**TASK TO COMPLETE**
Find the lines holding "that" and copy them.

**Records with scene code**

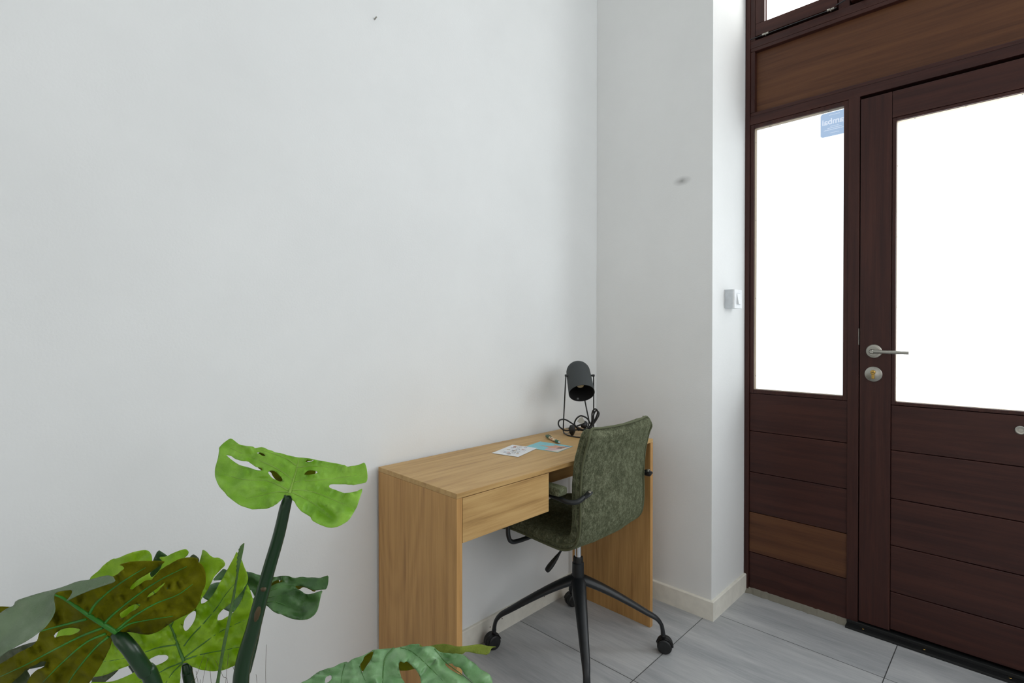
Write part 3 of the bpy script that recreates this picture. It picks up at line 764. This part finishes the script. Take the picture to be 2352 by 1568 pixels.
# gas lift, hub, legs, casters
lathe('gas_lift', [(.0, .33), (.0125, .33), (.0125, .455), (0, .455)], CH(0, 0, 0), (0, 0, 1), M['chrome'], ch, 28)
lathe('lift_collar', [(.0, .30), (.0185, .30), (.0185, .343), (.0165, .348), (.0125, .348)], CH(0, 0, 0), (0, 0, 1), M['blackplastic'], ch, 28)
box('seat_plate', CH(-.09, -.09, .438), CH(.09, .10, .452), M['blackmetal'], ch, .003)
lathe('base_hub', [(.0, .185), (.018, .187), (.0215, .20), (.0225, .27), (.0215, .325), (.018, .328), (0, .328)], CH(0, 0, 0), (0, 0, 1), M['blackmetal'], ch, 32)
base_ang = math.atan2(-.536+.067, -.329+.751)
RAD = .317
def leg(ang):
    c, s = math.cos(ang), math.sin(ang)
    pts = [(.008, .262), (.03, .258), (.10, .228), (.18, .186), (.25, .146), (.285, .126), (.303, .105), (.309, .085), (.311, .068)]
    rad = [.030, .027, .0225, .0185, .0155, .0135, .0115, .0118, .0128]
    P3 = catmull([CH(c*r, s*r, z) for r, z in pts], 5); rr = []
    for i_ in range(len(P3)):
        f_ = i_/5; a = int(min(f_, len(rad)-1)); b = min(a+1, len(rad)-1); rr.append(rad[a]+(rad[b]-rad[a])*(f_-a))
    lo = tube('leg', P3, rr, M['blackmetal'], ch, 18, .62)
    # caster as a sub-part
    wx, wy = c*RAD, s*RAD; sp = ang+{0: 1.3, 1: .5, 2: 2.2, 3: 2.6}[LEGN]
    ax = Vector((math.cos(sp), math.sin(sp), 0)); perp = Vector((-ax.y, ax.x, 0))
    ctr = Vector(CH(wx, wy, .0265))
    bm = bmesh.new()
    for sg in (-1, 1): bm_lathe(bm, [(0, .0195*sg), (.021, .0195*sg), (.0225, .018*sg), (.0255, .0165*sg), (.0265, .014*sg), (.0265, .003*sg), (.02, .001*sg)], ctr, ax, 28)
    w = new_obj('caster_wheel', bm, M['blackplastic'], lo, True); w.modifiers.new('e', 'EDGE_SPLIT').split_angle = math.radians(35)
    bm = bm_tube(bmesh.new(), [Vector(CH(c*.311, s*.311, .070)), Vector(CH(c*.313, s*.313, .050))], .0085, 14)
    hd = []
    for a in range(0, 181, 12):
        aa = math.radians(a+10); hd.append(ctr+perp*math.cos(aa)*.0285+Vector((0, 0, math.sin(aa)*.0285+.0005)))
    bm_tube(bm, hd, .0032, 8, True)
    for k in range(len(hd)-1):
        bm.faces.new([bm.verts.new(v_) for v_ in (hd[k]-ax*.017, hd[k]+ax*.017, hd[k+1]+ax*.017, hd[k+1]-ax*.017)])
    new_obj('caster_hood', bm, M['blackplastic'], lo, True, autos=False)
for LEGN in range(4): leg(base_ang+LEGN*math.pi/2)
# height lever
lvr = tube('height_lever', [(-.585, -.300, .445), (-.605, -.288, .41), (-.626, -.274, .372)], .004, M['blackmetal'], ch, 10)
bm = bmesh.new()
bm_tube(bm, catmull([(-.622, -.276, .378), (-.632, -.268, .360), (-.645, -.256, .336), (-.655, -.246, .318), (-.659, -.243, .312)], 4), [.006, .007, .008, .0095, .011, .012, .0135, .0145, .015, .0155, .0155, .015, .0145, .0135, .0125, .0115, .009], 14, True, .62)
new_obj('lever_paddle', bm, M['blackplastic'], lvr, True)
# arms: the frame passes behind the backrest, forward under the pad and down below the seat
for sg in (-1, 1):
    A = lambda x, y, z: (HX+sg*x, y, z)
    pts = [A(.205, -.478, .652), A(.232 if sg < 0 else .214, -.470, .642), A(.247 if sg < 0 else .224, -.445, .640), A(.250 if sg < 0 else .240, -.40, .645), A(.250, -.30, .652), A(.250, -.215, .655), A(.250, -.188, .635), A(.250, -.182, .58), A(.250, -.182, .49), A(.250, -.186, .458), A(.240, -.19, .441), A(.21, -.195, .436), A(.12, -.21, .440)]
    arm = tube('armrest', catmull(pts, 5), .0078, M['blackmetal'], ch, 14)
    bm = bmesh.new(); nx = sg
    p0, p1 = Vector(A(.178, -.4815, .664)), Vector(A(.212, -.479, .650))
    bm_tube(bm, [p0-Vector((sg*-.004, 0, 0)), p0, (p0+p1)/2+Vector((0, -.002, 0)), p1], [.006, .0115, .0115, .008], 14, True, .42)
    new_obj('bracket', bm, M['blackmetal'], arm, True)
    lathe('bolt', [(0, .005), (.0045, .0045), (.006, .002), (.006, -.004)], p0+Vector((sg*.004, -.004, .0)), (0, -1, 0), M['steel'], arm, 16)
    bm = bm_box(bmesh.new(), (min(HX+sg*.228, HX+sg*.276), -.432 if sg < 0 else -.398, .655), (max(HX+sg*.228, HX+sg*.276), -.215, .684), .009)
    pad = new_obj('arm_pad', bm, M['fabric'], arm, True)
    pad.modifiers.new('sub', 'SUBSURF').render_levels = 2

# ================================================================== MONSTERA
plant = empty('potted_monstera', (-1.82, -.60, 0), 'artificial monstera with large split green leaves left of the desk', 'plant')
def zA(pts): return [(x*.38265, 980+y*.38265) for x, y in pts]
def zB(pts): return [(460+x*.18707, 980+y*.18707) for x, y in pts]
def zC(pts): return [(x*.20915, 1240+y*.20915) for x, y in pts]
def zD(pts): return [(420+x*.21554, 1230+y*.21554) for x, y in pts]
def zE(pts): return [(660+x*.21259, 1440+y*.21259) for x, y in pts]
def resample(poly_, step):
    out = []
    n = len(poly_)
    for i_ in range(n):
        a = np.array(poly_[i_]); b = np.array(poly_[(i_+1) % n]); d = np.linalg.norm(b-a); k = max(1, int(round(d/step)))
        for j in range(k): out.append(tuple(a+(b-a)*j/k))
    return out
def chaikin(poly_):
    out = []; n = len(poly_)
    for i_ in range(n):
        a = np.array(poly_[i_]); b = np.array(poly_[(i_+1) % n]); out += [tuple(a*.8+b*.2), tuple(a*.2+b*.8)]
    return out
def inside(p, poly_):
    x, y = p; c = False; n = len(poly_); j = n-1
    for i_ in range(n):
        xi, yi = poly_[i_]; xj, yj = poly_[j]
        if (yi > y) != (yj > y) and x < (xj-xi)*(y-yi)/(yj-yi)+xi: c = not c
        j = i_
    return c
def leaf_sheet(name, outline, holes, depth, mats, parent, veins=(), step=8.0, billow=.006, rip=.003, vmat=None, vr=.0011, thick=.0009, seed=0):
    """blade of a leaf: its outline is laid on a curved surface in the room (depth(x, y) = distance from the lens)"""
    polys = [resample(chaikin(p), step) for p in [outline]+list(holes)]
    segs = []
    for v in veins:
        for a, b in zip(v, v[1:]): segs.append((np.array(a, float), np.array(b, float)))
    arc = []
    for vi, v in enumerate(veins):
        L_ = 0
        for a, b in zip(v, v[1:]): arc.append((L_, vi)); L_ += math.hypot(b[0]-a[0], b[1]-a[1])
    def dv(p):
        p = np.array(p); m = 1e9; pos = 0; vi = 0
        for (a, b), (l0, q) in zip(segs, arc):
            ab = b-a; t = max(0, min(1, (p-a)@ab/(ab@ab+1e-9))); d_ = np.linalg.norm(p-a-ab*t)
            if d_ < m: m = d_; pos = l0+t*np.linalg.norm(ab); vi = q
        return m, pos, vi
    def dep(x, y):
        d = depth(x, y)
        if segs:
            q, pos, vi = dv((x, y)); d -= billow*(1-math.exp(-(q/16)**2))
            d += rip*(1-math.exp(-(q/9)**2))*noise.noise(Vector((pos/11, q/50, vi*7.3+seed)))
        else: d += rip*noise.noise(Vector((x/22+seed, y/15, seed)))
        d += rip*1.0*noise.noise(Vector((x/60+seed, y/48, seed+3)))
        return d
    pts, edges = [], []
    for pl in polys:
        s = len(pts); pts += pl; edges += [(s+i_, s+(i_+1) % len(pl)) for i_ in range(len(pl))]
    xs = [p[0] for p in polys[0]]; ys = [p[1] for p in polys[0]]
    random.seed(seed+1); y = min(ys)+step*.5; r_ = 0
    while y < max(ys):
        x = min(xs)+(step*.5 if r_ % 2 else 0)
        while x < max(xs):
            p = (x+random.uniform(-.6, .6), y+random.uniform(-.6, .6))
            if inside(p, polys[0]) and not any(inside(p, h_) for h_ in polys[1:]): pts.append(p)
            x += step
        y += step*.87; r_ += 1
    res = delaunay_2d_cdt([Vector(p) for p in pts], edges, [], 0, 1e-4)
    vv, ff = res[0], res[2]
    bm = bmesh.new(); bv = [bm.verts.new(at(v.x, v.y, dep(v.x, v.y))) for v in vv]
    for f in ff:
        c = (sum(vv[k].x for k in f)/len(f), sum(vv[k].y for k in f)/len(f))
        if inside(c, polys[0]) and not any(inside(c, h_) for h_ in polys[1:]):
            face = bm.faces.new([bv[k] for k in f]); face.normal_update()
            if face.normal.dot(Vector(CAM)-face.calc_center_median()) < 0: face.normal_flip()
    bmesh.ops.delete(bm, geom=[v for v in bm.verts if not v.link_faces], context='VERTS')
    o = new_obj(name, bm, mats, parent, smooth=True, autos=False)
    md = o.modifiers.new('thickness', 'SOLIDIFY'); md.thickness = thick; md.offset = -1; md.material_offset = 1; md.material_offset_rim = 0
    if vmat is not None and veins:
        bm = bmesh.new()
        for q, v in enumerate(veins):
            P3 = catmull([(a, b, 0) for a, b in v], 6); n = len(P3)
            r0 = vr*(2.0 if q == 0 else 1.0)
            bm_tube(bm, [at(p.x, p.y, depth(p.x, p.y)+rip*noise.noise(Vector((p.x/60+seed, p.y/48, seed+3)))) for p in P3], [r0*(1-.75*i_/(n-1)) for i_ in range(n)], 6)
        new_obj('vein', bm, vmat, o, True)
    return o

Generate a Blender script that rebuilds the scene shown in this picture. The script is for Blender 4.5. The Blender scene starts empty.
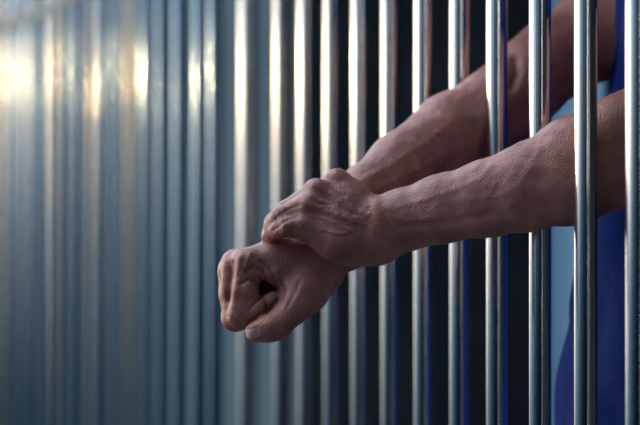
import bpy, bmesh, math, random
import numpy as np
from mathutils import Vector

random.seed(7)
SC, ZC, F = 0.95, 1.10, 2400.0       # scene scale, camera height, focal length in pixels of a 640 wide frame
scene = bpy.context.scene
COL = scene.collection

# ------------------------------------------------------------------ helpers
def P(px, py, w):
    """a point seen at px,py standing w mm (before scale) behind the focus plane at 2.4"""
    Y = (2.4 + w / 1000.0) * SC
    return np.array([(px - 320.0) / F * Y, Y, ZC + (212.5 - py) / F * Y])
def RR(r, w):
    return r * (2.4 + w / 1000.0) * SC / F

def link(ob, parent=None):
    COL.objects.link(ob)
    if parent is not None:
        ob.parent = parent
    return ob
def mesh_obj(name, verts, faces, mat, parent=None, smooth=True):
    me = bpy.data.meshes.new(name)
    me.from_pydata([tuple(map(float, v)) for v in verts], [], [tuple(map(int, f)) for f in faces])
    me.materials.append(mat)
    if smooth:
        me.polygons.foreach_set('use_smooth', [True] * len(me.polygons))
    me.update()
    return link(bpy.data.objects.new(name, me), parent)
def bm_obj(name, bm, mat, parent=None, smooth=False):
    me = bpy.data.meshes.new(name)
    bm.normal_update()
    bm.to_mesh(me); bm.free()
    me.materials.append(mat)
    if smooth:
        me.polygons.foreach_set('use_smooth', [True] * len(me.polygons))
    return link(bpy.data.objects.new(name, me), parent)
def thing(name, label, cat, loc=(0, 0, 0), group=None):
    o = bpy.data.objects.new(name, None)
    o.empty_display_size = 0.1
    o.location = loc
    COL.objects.link(o)
    o['label'] = label; o['category'] = cat
    if group: o['group'] = group
    return o

# ------------------------------------------------------------------ materials
def nodes_of(name):
    m = bpy.data.materials.new(name); m.use_nodes = True
    nt = m.node_tree
    return m, nt, nt.nodes['Principled BSDF']
def N(nt, kind, **kw):
    n = nt.nodes.new(kind)
    for k, v in kw.items():
        setattr(n, k, v)
    return n
def setin(n, **kw):
    for k, v in kw.items():
        n.inputs[k.replace('_', ' ')].default_value = v
def ramp(nt, stops):
    n = nt.nodes.new('ShaderNodeValToRGB')
    el = n.color_ramp.elements
    while len(el) > 1: el.remove(el[-1])
    el[0].position = stops[0][0]; el[0].color = (*stops[0][1], 1)
    for p, c in stops[1:]:
        e = el.new(p); e.color = (*c, 1)
    return n
def noise_mat(name, c1, c2, scale, rough, bump=0.0, metallic=0.0, stretch=(1, 1, 1), detail=5):
    m, nt, b = nodes_of(name)
    tc = N(nt, 'ShaderNodeTexCoord'); mp = N(nt, 'ShaderNodeMapping')
    mp.inputs['Scale'].default_value = stretch
    nz = N(nt, 'ShaderNodeTexNoise'); setin(nz, Scale=scale, Detail=detail)
    nt.links.new(tc.outputs['Object'], mp.inputs['Vector']); nt.links.new(mp.outputs['Vector'], nz.inputs['Vector'])
    r = ramp(nt, [(0.3, c1), (0.7, c2)])
    nt.links.new(nz.outputs['Fac'], r.inputs['Fac']); nt.links.new(r.outputs['Color'], b.inputs['Base Color'])
    b.inputs['Roughness'].default_value = rough; b.inputs['Metallic'].default_value = metallic
    if bump:
        bp = N(nt, 'ShaderNodeBump'); bp.inputs['Strength'].default_value = bump; bp.inputs['Distance'].default_value = 0.01
        nt.links.new(nz.outputs['Fac'], bp.inputs['Height']); nt.links.new(bp.outputs['Normal'], b.inputs['Normal'])
    return m

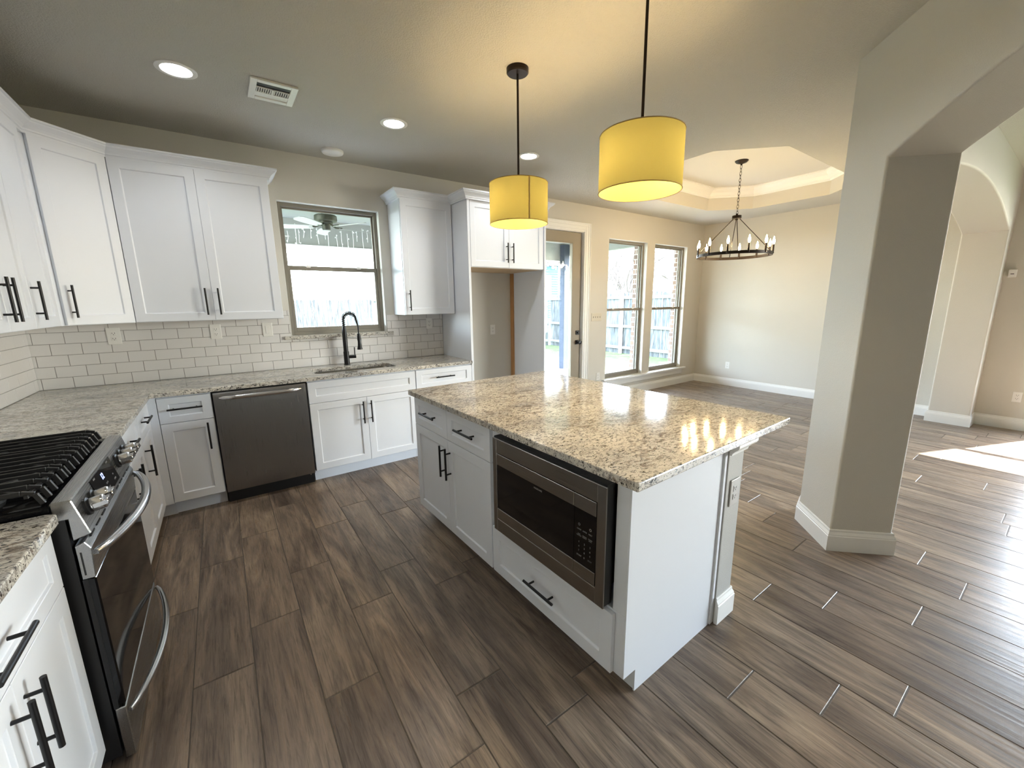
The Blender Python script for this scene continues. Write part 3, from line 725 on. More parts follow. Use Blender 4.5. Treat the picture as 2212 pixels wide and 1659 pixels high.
mb = MB().tube([(fx, fy, .985), (fx+.085, fy-.012, .985)], .0155, 16); mb.build('lever_base', m_black, r, smooth=True)
MB().tube([(fx+.075, fy-.011, .99), (fx+.078, fy-.012, 1.075)], .0045, 10).build('lever', m_black, r, smooth=True)

# ------------------------------------------------------------------ dishwasher
r = root('dishwasher', (1.285, -.33, 0), 0, 'stainless steel dishwasher under the counter with a curved bar handle', 'dishwasher')
MB().box(.984, -.60, .10, 1.593, -.02, .872).build('tub', m_blkplas, r)
mb = MB(); W0, W1_ = .986, 1.590; n_ = 12; vs = []
prof = [(-.600, .105), (-.632, .105), (-.637, .12)]+[(-.637-.004*math.sin(PI*k/8), .12+(.855-.12)*k/8) for k in range(1, 8)]+[(-.637, .855), (-.630, .868), (-.600, .868)]
mb.add([(W0, y, z) for y, z in prof]+[(W1_, y, z) for y, z in prof], [(i, i+1, i+1+len(prof), i+len(prof)) for i in range(len(prof)-1)]+[tuple(range(len(prof)))[::-1], tuple(range(len(prof), 2*len(prof)))])
mb.build('door', m_dwsteel, r, smooth=True)
hp = []
for k in range(21):
    t = k/20; x = 1.022+.533*t; b_ = math.sin(PI*t); hp.append((x, -.640-.034*min(1, b_*2.2), .829))
mb = MB().tube(hp, [.006]+[.0125]*19+[.006], 14)
mb.v = [(x, y, .829+(z-.829)*1.3) for x, y, z in mb.v]
mb.build('handle', m_chrome, r, smooth=True)
MB().box(.986, -.565, 0, 1.590, -.545, .10).build('kick_plate', m_blkplas, r)
MB().lathe([(.004, 0), (.004, -.002)], (1.565, -.565, .075), 10, 'y').build('screw', m_chrome, r)

# ------------------------------------------------------------------ range
RY0, RY1 = -2.568, -1.810
r = root('gas_range', (.35, -2.19, 0), 0, 'stainless slide-in gas range with black grates and front knobs', 'stove')
MB().box(.02, RY0+.002, .03, .655, RY1-.002, .905).build('body', m_blkplas, r)
MB().box(.02, RY0, .905, .632, RY1, .926).build('cooktop', m_blkgloss, r, bevel=.004)
pr = [(.632, .933), (.676, .933), (.702, .818), (.660, .806), (.660, .875), (.632, .875)]
mb = MB(); k = len(pr); mb.add([(x, RY0, z) for x, z in pr]+[(x, RY1, z) for x, z in pr], [(i, (i+1) % k, (i+1) % k+k, i+k) for i in range(k)]+[tuple(range(k)), tuple(range(k, 2*k))[::-1]])
cp = mb.build('control_panel', m_steel, r, bevel=.003)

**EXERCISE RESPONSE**
Write part 3 of the bpy script that recreates this picture. It picks up at line 764. This part finishes the script. Take the picture to be 2352 by 1568 pixels.
Generate a Blender script that rebuilds the scene shown in this picture. The script is for Blender 4.5. The Blender scene starts empty.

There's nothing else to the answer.